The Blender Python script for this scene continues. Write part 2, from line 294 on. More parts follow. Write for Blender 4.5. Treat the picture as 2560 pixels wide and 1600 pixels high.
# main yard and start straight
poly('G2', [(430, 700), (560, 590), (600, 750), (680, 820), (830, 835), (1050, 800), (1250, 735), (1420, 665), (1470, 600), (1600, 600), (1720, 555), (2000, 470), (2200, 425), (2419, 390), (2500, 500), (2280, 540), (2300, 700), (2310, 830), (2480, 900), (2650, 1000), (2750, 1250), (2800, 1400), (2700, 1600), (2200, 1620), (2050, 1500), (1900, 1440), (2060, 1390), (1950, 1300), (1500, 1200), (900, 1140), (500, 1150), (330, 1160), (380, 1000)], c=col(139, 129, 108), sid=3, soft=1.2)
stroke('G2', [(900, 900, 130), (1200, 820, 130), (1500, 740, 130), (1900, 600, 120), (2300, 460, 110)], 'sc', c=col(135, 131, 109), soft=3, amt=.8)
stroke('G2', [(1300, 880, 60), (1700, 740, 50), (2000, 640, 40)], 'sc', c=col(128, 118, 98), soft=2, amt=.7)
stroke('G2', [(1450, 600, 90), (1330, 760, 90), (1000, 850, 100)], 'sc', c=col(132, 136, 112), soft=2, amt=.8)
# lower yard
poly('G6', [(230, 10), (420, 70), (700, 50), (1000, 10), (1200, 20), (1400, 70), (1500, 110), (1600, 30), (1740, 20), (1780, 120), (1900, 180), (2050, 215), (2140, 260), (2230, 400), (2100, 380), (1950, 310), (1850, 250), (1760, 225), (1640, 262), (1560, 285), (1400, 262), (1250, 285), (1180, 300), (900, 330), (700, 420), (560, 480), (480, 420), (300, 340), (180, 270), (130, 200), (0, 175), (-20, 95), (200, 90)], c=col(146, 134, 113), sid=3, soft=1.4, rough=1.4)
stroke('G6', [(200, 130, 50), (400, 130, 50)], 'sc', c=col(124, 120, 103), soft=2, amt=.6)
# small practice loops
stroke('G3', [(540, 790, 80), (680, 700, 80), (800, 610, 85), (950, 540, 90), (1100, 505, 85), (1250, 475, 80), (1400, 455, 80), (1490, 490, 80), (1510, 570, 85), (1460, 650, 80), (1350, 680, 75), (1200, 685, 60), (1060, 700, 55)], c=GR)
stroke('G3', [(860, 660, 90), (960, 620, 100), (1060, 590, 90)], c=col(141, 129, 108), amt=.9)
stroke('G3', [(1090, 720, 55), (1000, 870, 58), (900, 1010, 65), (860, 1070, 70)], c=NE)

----

Copy out the whole listing exactly.

### Task result
The Blender Python script for this scene continues. Write part 2, from line 294 on. More parts follow. Write for Blender 4.5. Treat the picture as 2560 pixels wide and 1600 pixels high.
# main yard and start straight
poly('G2', [(430, 700), (560, 590), (600, 750), (680, 820), (830, 835), (1050, 800), (1250, 735), (1420, 665), (1470, 600), (1600, 600), (1720, 555), (2000, 470), (2200, 425), (2419, 390), (2500, 500), (2280, 540), (2300, 700), (2310, 830), (2480, 900), (2650, 1000), (2750, 1250), (2800, 1400), (2700, 1600), (2200, 1620), (2050, 1500), (1900, 1440), (2060, 1390), (1950, 1300), (1500, 1200), (900, 1140), (500, 1150), (330, 1160), (380, 1000)], c=col(139, 129, 108), sid=3, soft=1.2)
stroke('G2', [(900, 900, 130), (1200, 820, 130), (1500, 740, 130), (1900, 600, 120), (2300, 460, 110)], 'sc', c=col(135, 131, 109), soft=3, amt=.8)
stroke('G2', [(1300, 880, 60), (1700, 740, 50), (2000, 640, 40)], 'sc', c=col(128, 118, 98), soft=2, amt=.7)
stroke('G2', [(1450, 600, 90), (1330, 760, 90), (1000, 850, 100)], 'sc', c=col(132, 136, 112), soft=2, amt=.8)
# lower yard
poly('G6', [(230, 10), (420, 70), (700, 50), (1000, 10), (1200, 20), (1400, 70), (1500, 110), (1600, 30), (1740, 20), (1780, 120), (1900, 180), (2050, 215), (2140, 260), (2230, 400), (2100, 380), (1950, 310), (1850, 250), (1760, 225), (1640, 262), (1560, 285), (1400, 262), (1250, 285), (1180, 300), (900, 330), (700, 420), (560, 480), (480, 420), (300, 340), (180, 270), (130, 200), (0, 175), (-20, 95), (200, 90)], c=col(146, 134, 113), sid=3, soft=1.4, rough=1.4)
stroke('G6', [(200, 130, 50), (400, 130, 50)], 'sc', c=col(124, 120, 103), soft=2, amt=.6)
# small practice loops
stroke('G3', [(540, 790, 80), (680, 700, 80), (800, 610, 85), (950, 540, 90), (1100, 505, 85), (1250, 475, 80), (1400, 455, 80), (1490, 490, 80), (1510, 570, 85), (1460, 650, 80), (1350, 680, 75), (1200, 685, 60), (1060, 700, 55)], c=GR)
stroke('G3', [(860, 660, 90), (960, 620, 100), (1060, 590, 90)], c=col(141, 129, 108), amt=.9)
stroke('G3', [(1090, 720, 55), (1000, 870, 58), (900, 1010, 65), (860, 1070, 70)], c=NE)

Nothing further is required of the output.